The Nobel Peace Prize for 2001 goes to the United Nations and its Secretary-General Kofi Annan on Monday for their work for a better organized and more peaceful world.


UN Secretary-General Kofi Annan and South Korean Foreign Minister Han Seung-Soo add their names to the list of Nobel Peace Prize winners.

Of course, every Nobel Peace Prize is a distinguished award. But this year's is extra-special, for the 100th Peace Prize will be awarded at today's glittering ceremony in Oslo's City Hall.

100 years after the first award went to Henri Dunant, the Swiss founder of the Red Cross, and French peace campaigner Frederic Passy, the 2001 centenary prize goes in equal portions to the United Nations and UN Secretary-General Kofi Annan.

The five-member Norwegian Nobel Committee has given more than a dozen prizes to UN agencies and officials since the body was founded after World War Two. But this is the first Peace Prize to the UN as such. The committee said it wished in its centenary year to proclaim that "the only negotiable route to global peace and cooperation goes by way of the United Nations", it said.

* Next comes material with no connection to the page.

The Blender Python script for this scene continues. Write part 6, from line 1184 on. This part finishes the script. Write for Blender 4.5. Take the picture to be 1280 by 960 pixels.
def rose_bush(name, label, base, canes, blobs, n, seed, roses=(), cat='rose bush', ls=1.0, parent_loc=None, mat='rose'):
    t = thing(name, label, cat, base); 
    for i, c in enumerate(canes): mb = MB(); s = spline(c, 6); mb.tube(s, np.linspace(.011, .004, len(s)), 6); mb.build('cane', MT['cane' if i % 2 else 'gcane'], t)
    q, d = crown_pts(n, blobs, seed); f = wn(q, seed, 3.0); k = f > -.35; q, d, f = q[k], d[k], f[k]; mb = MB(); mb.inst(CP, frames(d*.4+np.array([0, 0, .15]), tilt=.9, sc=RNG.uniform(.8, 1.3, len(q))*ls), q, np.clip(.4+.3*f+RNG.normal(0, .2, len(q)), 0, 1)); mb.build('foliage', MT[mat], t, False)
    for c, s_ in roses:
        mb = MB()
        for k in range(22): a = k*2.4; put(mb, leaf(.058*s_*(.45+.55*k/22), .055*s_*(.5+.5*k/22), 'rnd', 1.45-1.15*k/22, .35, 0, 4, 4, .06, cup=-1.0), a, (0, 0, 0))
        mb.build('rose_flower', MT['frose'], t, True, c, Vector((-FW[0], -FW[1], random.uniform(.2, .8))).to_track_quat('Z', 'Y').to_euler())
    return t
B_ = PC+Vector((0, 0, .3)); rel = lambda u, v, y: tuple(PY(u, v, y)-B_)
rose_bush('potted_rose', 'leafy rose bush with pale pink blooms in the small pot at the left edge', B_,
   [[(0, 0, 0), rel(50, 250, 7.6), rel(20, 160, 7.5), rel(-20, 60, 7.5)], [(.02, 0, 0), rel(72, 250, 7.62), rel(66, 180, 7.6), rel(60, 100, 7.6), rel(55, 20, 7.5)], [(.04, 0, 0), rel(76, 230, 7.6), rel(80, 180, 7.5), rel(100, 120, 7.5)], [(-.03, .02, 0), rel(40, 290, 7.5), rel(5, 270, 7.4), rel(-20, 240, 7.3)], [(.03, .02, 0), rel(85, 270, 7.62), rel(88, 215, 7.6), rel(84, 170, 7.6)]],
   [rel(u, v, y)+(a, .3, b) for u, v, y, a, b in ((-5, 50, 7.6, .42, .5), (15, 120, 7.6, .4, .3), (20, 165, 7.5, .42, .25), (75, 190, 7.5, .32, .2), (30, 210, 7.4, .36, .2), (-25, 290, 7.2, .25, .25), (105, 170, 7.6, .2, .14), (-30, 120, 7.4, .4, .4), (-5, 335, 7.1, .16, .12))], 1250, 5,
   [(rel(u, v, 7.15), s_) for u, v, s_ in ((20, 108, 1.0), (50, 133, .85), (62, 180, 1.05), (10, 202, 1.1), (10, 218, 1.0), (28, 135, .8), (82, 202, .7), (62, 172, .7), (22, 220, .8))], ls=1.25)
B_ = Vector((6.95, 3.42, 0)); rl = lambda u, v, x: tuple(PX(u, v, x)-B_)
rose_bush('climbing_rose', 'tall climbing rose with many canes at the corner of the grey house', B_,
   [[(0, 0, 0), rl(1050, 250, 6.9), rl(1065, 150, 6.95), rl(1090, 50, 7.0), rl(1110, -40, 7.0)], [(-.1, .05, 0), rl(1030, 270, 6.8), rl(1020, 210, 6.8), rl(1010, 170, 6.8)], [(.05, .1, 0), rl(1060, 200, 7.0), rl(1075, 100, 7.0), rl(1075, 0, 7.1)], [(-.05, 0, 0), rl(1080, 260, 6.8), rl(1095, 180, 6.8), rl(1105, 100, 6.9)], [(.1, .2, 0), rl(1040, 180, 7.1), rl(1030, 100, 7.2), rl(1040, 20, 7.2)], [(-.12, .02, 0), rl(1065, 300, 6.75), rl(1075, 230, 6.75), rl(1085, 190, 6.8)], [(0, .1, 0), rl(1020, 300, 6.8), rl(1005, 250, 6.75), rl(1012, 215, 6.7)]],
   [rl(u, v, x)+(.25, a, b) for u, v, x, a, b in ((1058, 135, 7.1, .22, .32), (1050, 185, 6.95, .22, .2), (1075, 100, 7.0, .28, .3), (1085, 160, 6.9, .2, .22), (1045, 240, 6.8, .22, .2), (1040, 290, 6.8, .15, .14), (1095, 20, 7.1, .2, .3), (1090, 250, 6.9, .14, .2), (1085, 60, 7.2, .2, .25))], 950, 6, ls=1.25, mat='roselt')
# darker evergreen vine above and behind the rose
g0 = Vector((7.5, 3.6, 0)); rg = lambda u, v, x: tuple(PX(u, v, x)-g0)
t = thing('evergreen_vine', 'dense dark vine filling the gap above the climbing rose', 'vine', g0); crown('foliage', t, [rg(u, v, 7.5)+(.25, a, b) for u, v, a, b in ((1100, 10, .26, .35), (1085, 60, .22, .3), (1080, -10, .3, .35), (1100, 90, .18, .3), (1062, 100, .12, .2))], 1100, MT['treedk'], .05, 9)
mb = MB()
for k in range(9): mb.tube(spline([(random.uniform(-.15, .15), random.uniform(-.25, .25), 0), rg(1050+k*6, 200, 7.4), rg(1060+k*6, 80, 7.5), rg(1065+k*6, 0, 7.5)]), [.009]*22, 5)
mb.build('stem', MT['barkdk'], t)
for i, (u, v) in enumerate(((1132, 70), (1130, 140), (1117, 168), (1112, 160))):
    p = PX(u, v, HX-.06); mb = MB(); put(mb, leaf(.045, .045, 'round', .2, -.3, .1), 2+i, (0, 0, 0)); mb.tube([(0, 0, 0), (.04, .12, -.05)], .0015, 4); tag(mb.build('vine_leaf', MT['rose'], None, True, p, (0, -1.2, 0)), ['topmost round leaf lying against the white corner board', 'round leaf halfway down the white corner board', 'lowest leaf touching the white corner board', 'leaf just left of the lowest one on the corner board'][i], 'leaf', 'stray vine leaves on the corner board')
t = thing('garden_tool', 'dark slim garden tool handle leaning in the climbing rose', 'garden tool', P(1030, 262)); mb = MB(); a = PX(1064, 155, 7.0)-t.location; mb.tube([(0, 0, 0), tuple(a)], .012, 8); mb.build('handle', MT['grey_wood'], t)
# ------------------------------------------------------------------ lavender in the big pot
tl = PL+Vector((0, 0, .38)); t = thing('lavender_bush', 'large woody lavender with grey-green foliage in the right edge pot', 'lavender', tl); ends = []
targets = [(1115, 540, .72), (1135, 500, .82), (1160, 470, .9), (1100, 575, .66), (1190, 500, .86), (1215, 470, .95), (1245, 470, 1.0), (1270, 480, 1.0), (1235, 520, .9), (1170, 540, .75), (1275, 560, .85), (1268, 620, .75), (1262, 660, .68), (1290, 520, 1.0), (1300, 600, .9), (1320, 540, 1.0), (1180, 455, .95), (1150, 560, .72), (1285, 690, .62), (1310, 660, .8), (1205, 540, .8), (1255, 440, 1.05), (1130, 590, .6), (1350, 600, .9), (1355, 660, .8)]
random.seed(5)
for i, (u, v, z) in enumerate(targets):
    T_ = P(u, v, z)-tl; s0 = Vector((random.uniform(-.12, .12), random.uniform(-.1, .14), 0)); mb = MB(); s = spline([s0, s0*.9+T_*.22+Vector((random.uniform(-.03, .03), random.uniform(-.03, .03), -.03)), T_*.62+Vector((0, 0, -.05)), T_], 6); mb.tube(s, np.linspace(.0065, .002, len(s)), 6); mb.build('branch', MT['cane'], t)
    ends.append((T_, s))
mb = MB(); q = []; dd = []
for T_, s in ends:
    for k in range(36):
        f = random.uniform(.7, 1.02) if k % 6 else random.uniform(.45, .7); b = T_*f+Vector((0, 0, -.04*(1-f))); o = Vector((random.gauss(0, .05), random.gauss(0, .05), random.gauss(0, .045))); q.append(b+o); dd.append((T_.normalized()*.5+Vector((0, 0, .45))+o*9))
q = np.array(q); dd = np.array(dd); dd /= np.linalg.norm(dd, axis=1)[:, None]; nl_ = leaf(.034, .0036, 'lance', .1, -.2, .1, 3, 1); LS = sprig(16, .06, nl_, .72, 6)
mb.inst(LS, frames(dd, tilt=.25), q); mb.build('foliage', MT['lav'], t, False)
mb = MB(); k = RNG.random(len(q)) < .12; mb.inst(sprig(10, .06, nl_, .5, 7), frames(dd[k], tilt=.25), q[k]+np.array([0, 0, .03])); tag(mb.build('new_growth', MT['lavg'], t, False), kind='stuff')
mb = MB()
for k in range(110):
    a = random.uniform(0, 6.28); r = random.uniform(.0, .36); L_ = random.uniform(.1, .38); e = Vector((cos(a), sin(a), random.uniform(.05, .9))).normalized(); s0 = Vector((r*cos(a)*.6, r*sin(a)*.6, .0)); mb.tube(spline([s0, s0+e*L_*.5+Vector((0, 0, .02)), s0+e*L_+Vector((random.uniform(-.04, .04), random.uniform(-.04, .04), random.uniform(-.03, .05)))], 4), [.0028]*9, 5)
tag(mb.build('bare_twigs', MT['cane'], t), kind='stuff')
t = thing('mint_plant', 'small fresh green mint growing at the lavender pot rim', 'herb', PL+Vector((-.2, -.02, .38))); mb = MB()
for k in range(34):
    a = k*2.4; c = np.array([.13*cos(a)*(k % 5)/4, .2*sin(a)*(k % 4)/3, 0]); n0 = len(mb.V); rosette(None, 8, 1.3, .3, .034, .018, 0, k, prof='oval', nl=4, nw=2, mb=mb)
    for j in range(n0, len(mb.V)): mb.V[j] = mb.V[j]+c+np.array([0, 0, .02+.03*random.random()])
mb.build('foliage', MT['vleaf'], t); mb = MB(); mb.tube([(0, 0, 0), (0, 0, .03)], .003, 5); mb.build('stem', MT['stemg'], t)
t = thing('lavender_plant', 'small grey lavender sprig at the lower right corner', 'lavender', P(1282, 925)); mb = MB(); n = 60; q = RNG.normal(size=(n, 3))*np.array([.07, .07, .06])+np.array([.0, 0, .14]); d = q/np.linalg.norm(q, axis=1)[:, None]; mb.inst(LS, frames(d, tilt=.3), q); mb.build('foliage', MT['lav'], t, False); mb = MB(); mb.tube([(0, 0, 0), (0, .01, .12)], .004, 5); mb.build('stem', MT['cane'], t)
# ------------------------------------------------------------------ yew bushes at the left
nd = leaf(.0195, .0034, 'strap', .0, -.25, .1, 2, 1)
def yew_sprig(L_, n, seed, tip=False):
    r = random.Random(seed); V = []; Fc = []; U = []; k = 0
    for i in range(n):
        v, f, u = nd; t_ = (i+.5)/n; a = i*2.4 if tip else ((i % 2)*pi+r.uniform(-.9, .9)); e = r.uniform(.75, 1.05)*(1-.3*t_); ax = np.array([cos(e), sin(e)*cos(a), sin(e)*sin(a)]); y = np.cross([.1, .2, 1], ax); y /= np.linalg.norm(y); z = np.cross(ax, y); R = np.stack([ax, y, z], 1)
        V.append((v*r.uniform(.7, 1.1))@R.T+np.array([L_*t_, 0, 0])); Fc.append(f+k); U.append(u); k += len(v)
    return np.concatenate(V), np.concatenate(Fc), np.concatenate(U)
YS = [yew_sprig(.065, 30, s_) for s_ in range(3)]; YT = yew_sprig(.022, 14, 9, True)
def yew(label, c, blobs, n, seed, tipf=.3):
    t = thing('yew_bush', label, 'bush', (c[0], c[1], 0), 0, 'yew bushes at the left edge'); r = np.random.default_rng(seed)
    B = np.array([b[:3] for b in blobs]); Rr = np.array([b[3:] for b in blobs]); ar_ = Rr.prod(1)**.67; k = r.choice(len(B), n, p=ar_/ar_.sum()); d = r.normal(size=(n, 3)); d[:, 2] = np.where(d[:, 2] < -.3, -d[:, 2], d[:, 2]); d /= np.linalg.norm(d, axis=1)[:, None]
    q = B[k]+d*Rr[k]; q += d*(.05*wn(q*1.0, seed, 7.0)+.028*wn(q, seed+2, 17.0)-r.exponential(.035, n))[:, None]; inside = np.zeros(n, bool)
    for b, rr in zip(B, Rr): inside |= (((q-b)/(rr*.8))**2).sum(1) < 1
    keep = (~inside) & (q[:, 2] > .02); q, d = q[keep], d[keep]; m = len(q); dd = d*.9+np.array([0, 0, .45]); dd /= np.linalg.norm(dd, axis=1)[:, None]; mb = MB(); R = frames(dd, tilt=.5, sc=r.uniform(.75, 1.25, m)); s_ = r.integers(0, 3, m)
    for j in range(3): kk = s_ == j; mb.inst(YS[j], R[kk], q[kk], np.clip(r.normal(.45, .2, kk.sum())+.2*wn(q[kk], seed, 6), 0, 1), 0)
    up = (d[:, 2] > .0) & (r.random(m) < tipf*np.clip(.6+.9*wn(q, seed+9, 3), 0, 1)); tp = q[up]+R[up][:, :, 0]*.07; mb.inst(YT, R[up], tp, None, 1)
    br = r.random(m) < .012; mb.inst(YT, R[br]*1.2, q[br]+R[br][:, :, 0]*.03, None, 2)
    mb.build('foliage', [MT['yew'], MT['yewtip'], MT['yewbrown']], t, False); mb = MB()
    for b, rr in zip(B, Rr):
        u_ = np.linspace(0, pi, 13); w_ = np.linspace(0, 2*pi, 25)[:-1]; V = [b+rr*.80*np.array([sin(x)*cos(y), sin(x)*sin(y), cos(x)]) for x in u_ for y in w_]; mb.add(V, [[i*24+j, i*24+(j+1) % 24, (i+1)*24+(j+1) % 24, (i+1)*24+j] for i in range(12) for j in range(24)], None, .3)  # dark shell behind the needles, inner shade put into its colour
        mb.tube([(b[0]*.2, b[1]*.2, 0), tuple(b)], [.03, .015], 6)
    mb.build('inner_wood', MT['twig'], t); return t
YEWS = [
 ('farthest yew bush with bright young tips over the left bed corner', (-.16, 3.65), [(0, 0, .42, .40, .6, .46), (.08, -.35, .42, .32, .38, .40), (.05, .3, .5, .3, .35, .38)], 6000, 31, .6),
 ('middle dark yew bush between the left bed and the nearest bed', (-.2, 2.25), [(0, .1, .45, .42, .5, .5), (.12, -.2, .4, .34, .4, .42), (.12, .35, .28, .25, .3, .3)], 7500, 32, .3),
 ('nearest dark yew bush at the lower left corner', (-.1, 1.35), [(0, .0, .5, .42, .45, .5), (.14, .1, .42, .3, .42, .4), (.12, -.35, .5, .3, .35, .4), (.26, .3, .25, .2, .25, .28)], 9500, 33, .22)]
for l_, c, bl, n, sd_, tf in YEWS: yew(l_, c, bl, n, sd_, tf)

"The end of the cold war has at last made it possible for the UN to perform more fully the part it was originally intended to play," the committee said. "Today the organization is at the forefront of efforts to achieve peace and security in the world, and of the international mobilization aimed at meeting the world's economic, social and environmental challenges."

South Korean Foreign Minister Han Seung-soo, the president of the UN General Assembly, will accept the award on behalf of the body.

A life of devotion to the UN

According to the Nobel Committee, Secretary-General Kofi Annan has been "pre-eminent in bringing new life" to the organization. "While clearly underlining the UN's traditional responsibility for peace and security, he has also emphasized its obligations with regard to human rights", it said.

The committee also acknowledges Annan's focus on controversial issues such as HIV/AIDS and international terrorism. "In an organization that can hardly become more than its members permit, he has made clear that sovereignty cannot be a shield behind which member states conceal their violations."

The 63-year old Kofi Annan, a native of Ghana, was elected as Secretary-General in 1997. He was reelected in June for a second five-year term in this position.

Declaration to end wars

Many former laureates are in Oslo for the 100th anniversary. In a meeting over the weekend, the group of Nobel Peace Prize laureates issued a joint appeal for non-violent pursuit of peace and justice in the 21st century.

They said disarmament and the establishment of an international criminal court were crucial parts of the solution. The laureates include Tibetan spiritual leader, the Dalai Lama, and South African anti-apartheid campaigner Desmond Tutu.